Financial risk is the danger that a corporation will not be able to repay its debts. This has a great affect on its bonds, which finance the company's assets. The more assets financed by debts (i.e., bonds and money market instruments), the greater the risk. Studying financial risk involves looking at a company's management, its leadership style, and its credit history.

Management risk is the risk that a company's management may run the company so poorly that it is unable to grow in value or pay dividends to its shareholders. This greatly affects the value of its stock and the attractiveness of all the securities it issues to investors.

Market Risks

Fluctuation in the market may be caused by the following risks:

Market risk is the chance that the entire market will decline, thus affecting the prices and values of securities. Market risk is influenced by outside factors such as embargoes and interest rate changes.

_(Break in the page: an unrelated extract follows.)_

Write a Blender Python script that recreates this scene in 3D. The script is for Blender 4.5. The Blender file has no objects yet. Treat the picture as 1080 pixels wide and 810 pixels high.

Liquidity risk is the risk that an investment will experience loss in value when converted to cash.

Interest rate risk is the risk that interest rates will rise resulting in an investment's loss of value.

Inflation risk is the danger that the dollars one invests will buy less in the future because prices of consumer goods rise. When the rate of inflation rises, investments have less purchasing power. Investments earning fixed rates of return are especially vulnerable.

Exchange rate risk is the chance that a nation's currency will lose value when exchanged for foreign currencies.

Reinvestment risk is the danger that reinvested money will earn returns lower than those earned before reinvestment. Dividend-reinvestment plans are a group subject to this risk. Bondholders are another.

National And International Risks

National and world events can profoundly affect investment markets.

Economic risk is the danger that the economy as a whole will perform poorly. Economic downturn stock prices, the job market, and the prices of consumer products.

Industry risk is the chance that a specific industry will perform poorly. Problems in an industry affect the individual businesses involved as well as the securities issued by those businesses.

Tax risk is the danger that rising taxes will make investing less attractive. Businesses that are taxed heavily have less money available for research, expansion, or dividend payments. Taxes are also levied on capital gains, dividends and interest earned by the investor.

Political risk is the danger that government legislation will have an adverse affect on investment. This can be high taxes, prohibitive licensing, or the appointment of individuals whose policies interfere with investment growth. Political risks include wars, changes in government leadership, and politically motivated embargoes.